How to Bring Down the Coal and Oil Goliath: A Million Personal Letters

Lobbyists for the fossil fuel industry can expect more than a lump of coal in their stockings this Christmas. Their clients are tickled pink that legislation to curtail greenhouse gases vanished in a puff of smoke during the 111th Congress.

Of course, when you have the power to bludgeon politicians with millions of dollars in negative advertising, the job can't be too hard.

The extent of that arm-twisting came to light in Ryan Lizza's New Yorker article, with Al Gore observing that legislation to stop climate change now has to be approved by the special interests that are causing it.

If that continues to be the case, we can abandon all hope of reversing the process that is melting glaciers and parching farmlands, a process that will eventually make climate refugees out of hundreds of millions of people living in coastal areas.

The debacle in the Senate -- where climate legislation met its demise -- has so disheartened climate activists that many have given up altogether on the strategy of pricing carbon. The big talk now is about investing in innovations that will bring down the cost of clean energy. The American Enterprise Institute and the Brookings Institution are proposing annual federal funding of $25 billion to bolster green tech.

But this is peanuts compared to the investor dollars sitting on the sidelines waiting for a clear price signal on carbon. How quickly can R&D bring down the cost of clean energy to compete with fossil fuels? We have no idea. We do know, however, that at the right amount, a steadily-increasing fee on coal, oil and gas will level the playing field for clean energy within a decade.

So, a price on carbon is still our best hope. But how do we overcome the insidious influence of dirty energy and pass effective climate legislation? How do we bring down the imposing Goliath standing in the way of a solution that will keep us from cooking the planet?

Say hello to David in the person of Laurie Williams.

A year ago, she and her husband Allan Zabel made waves with a video -- "The Huge Mistake" -- critiquing cap-and-trade legislation as an inadequate solution that wouldn't produce the necessary reductions in carbon dioxide. Both are attorneys with the Environmental Protection Agency in San Francisco, but they speak as private citizens when advocating for effective climate legislation.

Earlier in the year, when negotiations on the Senate bill produced a stream of concessions rendering the proposed legislation all but useless, Laurie was hatching a plan to short-circuit the power of the fossil fuel lobby.

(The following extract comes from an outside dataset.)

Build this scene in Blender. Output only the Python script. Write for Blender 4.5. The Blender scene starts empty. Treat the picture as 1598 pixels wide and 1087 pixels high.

The stone she chose to load in her slingshot was the personal letter -- a million of them.

With support from Citizens Climate Lobby, Laurie just launched the Million Letter March, a campaign to generate a million personal letters -- signed, placed in a stamped envelope and mailed to Washington -- asking members of Congress to enact effective legislation to stop climate change. And by effective legislation, we're talking about a direct fee on carbon-based fuels, such that solar, wind and other forms of clean energy are cheaper than dirty energy within ten years. And to make sure that families can afford the energy they need -- a carbon fee will increase the cost -- all the revenue generated should be returned equitably to every American, preferably as monthly rebates or "green checks."

The campaign is in its infancy, but some big names are already behind it. An introductory video on the home page features such climate luminaries as NASA scientist James Hansen, founder Bill McKibben and Plan B author Lester Brown. At several events organized by on Oct. 10, the Million Letter March found an enthusiastic audience, with people taking the time to write letters at work parties. (Note to McKibben: The Million Letter March would be a great follow up for folks who participated in 10.10.10 events).

If you're thinking of joining the "march," be warned: It'll take longer than the typical two minutes people spend with an online petition. I've never encountered a politician who said, "Yeah, that Internet petition really convinced me!" But time after time, Congressional offices tell us that a personal letter from a constituent is the most powerful form of communication and carries the greatest impact. So, you have to decide: Is it worth 30 minutes of your time -- what you would spend watching a sit-com -- to write and send a letter that can help save the world?

I'm hoping a million of us will say "yes" to that. Load up your slingshots and let it fly.